─── SUPPLIED MATERIAL ───
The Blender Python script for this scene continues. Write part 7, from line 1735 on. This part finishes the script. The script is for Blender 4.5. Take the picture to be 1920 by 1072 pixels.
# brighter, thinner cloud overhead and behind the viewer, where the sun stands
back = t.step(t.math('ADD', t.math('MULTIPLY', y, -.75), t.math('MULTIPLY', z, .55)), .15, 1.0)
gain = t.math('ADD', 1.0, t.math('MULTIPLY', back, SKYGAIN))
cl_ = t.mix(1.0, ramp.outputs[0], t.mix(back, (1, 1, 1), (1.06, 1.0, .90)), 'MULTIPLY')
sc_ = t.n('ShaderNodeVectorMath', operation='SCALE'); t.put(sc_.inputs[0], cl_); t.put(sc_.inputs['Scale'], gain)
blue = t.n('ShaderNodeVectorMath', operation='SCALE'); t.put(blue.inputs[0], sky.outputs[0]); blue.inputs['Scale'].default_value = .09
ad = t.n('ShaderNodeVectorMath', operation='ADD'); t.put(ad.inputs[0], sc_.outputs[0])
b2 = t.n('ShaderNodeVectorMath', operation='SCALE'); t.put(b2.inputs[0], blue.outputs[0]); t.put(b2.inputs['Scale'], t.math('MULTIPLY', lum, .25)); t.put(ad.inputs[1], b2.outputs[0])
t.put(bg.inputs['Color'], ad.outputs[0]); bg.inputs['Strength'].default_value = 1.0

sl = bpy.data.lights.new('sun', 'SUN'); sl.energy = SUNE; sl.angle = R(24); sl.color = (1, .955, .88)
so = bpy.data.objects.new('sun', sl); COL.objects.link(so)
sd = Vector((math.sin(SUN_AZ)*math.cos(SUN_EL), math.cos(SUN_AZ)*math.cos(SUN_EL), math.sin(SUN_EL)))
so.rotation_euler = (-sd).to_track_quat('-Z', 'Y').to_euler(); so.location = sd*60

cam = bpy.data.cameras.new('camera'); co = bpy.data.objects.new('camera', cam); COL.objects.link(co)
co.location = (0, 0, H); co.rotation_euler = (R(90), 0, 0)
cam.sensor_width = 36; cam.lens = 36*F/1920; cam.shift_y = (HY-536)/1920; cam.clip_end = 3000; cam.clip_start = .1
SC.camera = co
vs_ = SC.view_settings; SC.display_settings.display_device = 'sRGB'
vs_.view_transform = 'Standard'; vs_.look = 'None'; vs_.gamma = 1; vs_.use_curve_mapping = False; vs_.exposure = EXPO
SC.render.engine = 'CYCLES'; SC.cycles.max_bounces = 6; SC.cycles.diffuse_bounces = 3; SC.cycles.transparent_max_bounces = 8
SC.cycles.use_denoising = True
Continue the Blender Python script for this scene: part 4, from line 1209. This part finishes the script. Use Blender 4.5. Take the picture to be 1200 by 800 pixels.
───
- **DIRECTIVE**
Go through the material above and copy each line that has the word "from".

- **SOLUTION TO THIS EXERCISE**
The Blender Python script for this scene continues. Write part 7, from line 1735 on. This part finishes the script. The script is for Blender 4.5. Take the picture to be 1920 by 1072 pixels.
Continue the Blender Python script for this scene: part 4, from line 1209. This part finishes the script. Use Blender 4.5. Take the picture to be 1200 by 800 pixels.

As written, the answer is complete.